Kur'an-ı Kerim ve Türkçe Meali Sayfa 144
125. Artık kim ki, Allah onu (hikmetine binâen, kendi lütfundan) hidâyete erdirmek isterse, onun göğsünü İslâm’a açar. Ve kim ki, (küfründeki inâdı sebebiyle, Allah) onu dalâlete atmak isterse, sanki göğe tırmanıyormuş gibi göğsünü iyice daralmış sıkıntılı hâle sokar. Allah, îmân etmeyenlerin üzerinde böyle kötülük (rezillik ve azab) bırakır.

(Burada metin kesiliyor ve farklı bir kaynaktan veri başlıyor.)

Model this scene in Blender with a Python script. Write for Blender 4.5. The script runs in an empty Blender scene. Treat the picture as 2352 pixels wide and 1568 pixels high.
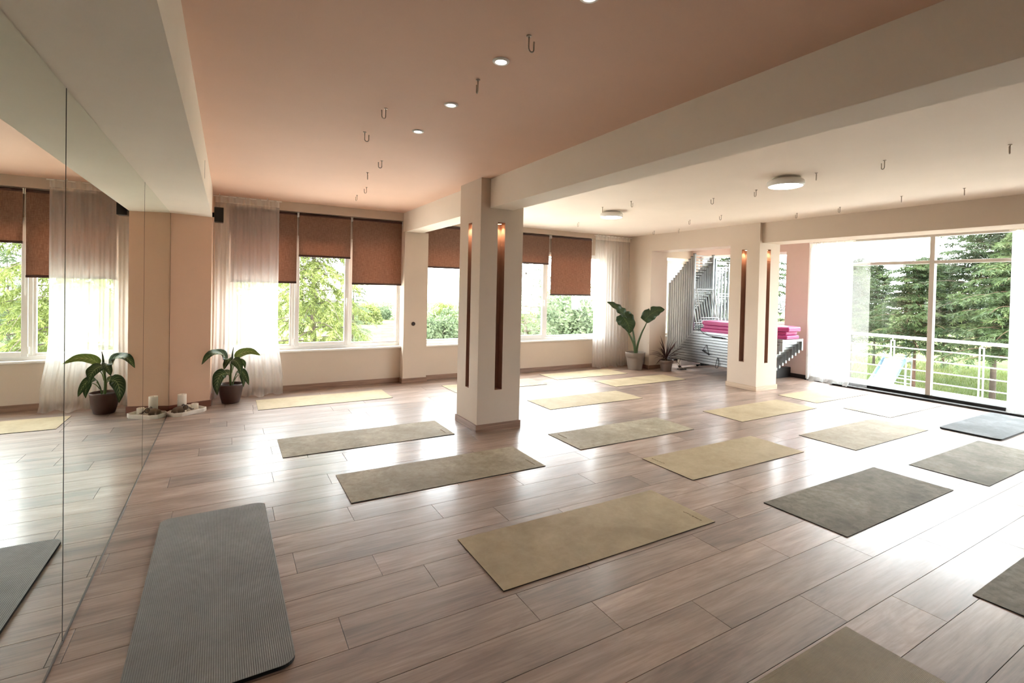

126. Bu (İslâm dîni) ise, Rabbinin dosdoğru bir yoludur. İbret alacak bir kavim için âyetleri gerçekten iyice açıkladık.
127. Onlar için Rableri katında selâmet yurdu (Cennet) vardır ve O (Allah), yapmakta oldukları (sâlih ameller) sebebiyle onların dostudur.
128. Ve (Allah) o gün, onları hep berâber bir araya getirecektir. (Kendilerine:) 'Ey cinler (tâifesinden olan şeytanlar) topluluğu! Şübhesiz ki (siz,) insanlardan (inkâr edenlerin sayısını) çoğaltmak istediniz!' (denilecek). Onların insanlardan olan dostları ise diyecek ki: 'Rabbimiz! (Doğrusu biz) birbirimizden faydalandık ve bize takdîr ettiğin ecelimize ulaştık!' (O da) şöyle buyuracak: 'Allah’ın dilediği müstesnâ, içinde ebediyen kalıcı kimseler olarak, varacağınız yer ateştir!' Şübhesiz ki Rabbin, Hakîm (her işi hikmetli olan)dır, Alîm(herşeyi hakkıyla bilen)dir.
129. İşte böylece kazanmakta oldukları (günahlar) yüzünden, zâlimlerin bazılarını bazılarına dost ederiz.
130. (O gün onlara:) 'Ey cin ve insan topluluğu! İçinizden, size âyetlerimi anlatan ve sizi bu gününüzle karşılaşmaktan korkutan peygamberler gelmedi mi?' (denilecek de onlar:) 'Kendi aleyhimize şâhidlik ederiz (ki geldi)!' diyecekler; dünya hayâtı onları aldatmıştı ve gerçekten kendilerinin kâfir kimseler olduklarına dâir kendi aleyhlerine şâhidlik ettiler.
131. Bu (peygamberlerin gönderilmesi) şundandır ki, Rabbin, ahâlisi (yaptıkları işin mes’ûliyetinden) habersiz kimseler iken (bir peygamber göndermeden) şehirleri (halkın işledikleri) zulüm sebebiyle helâk edici değildir!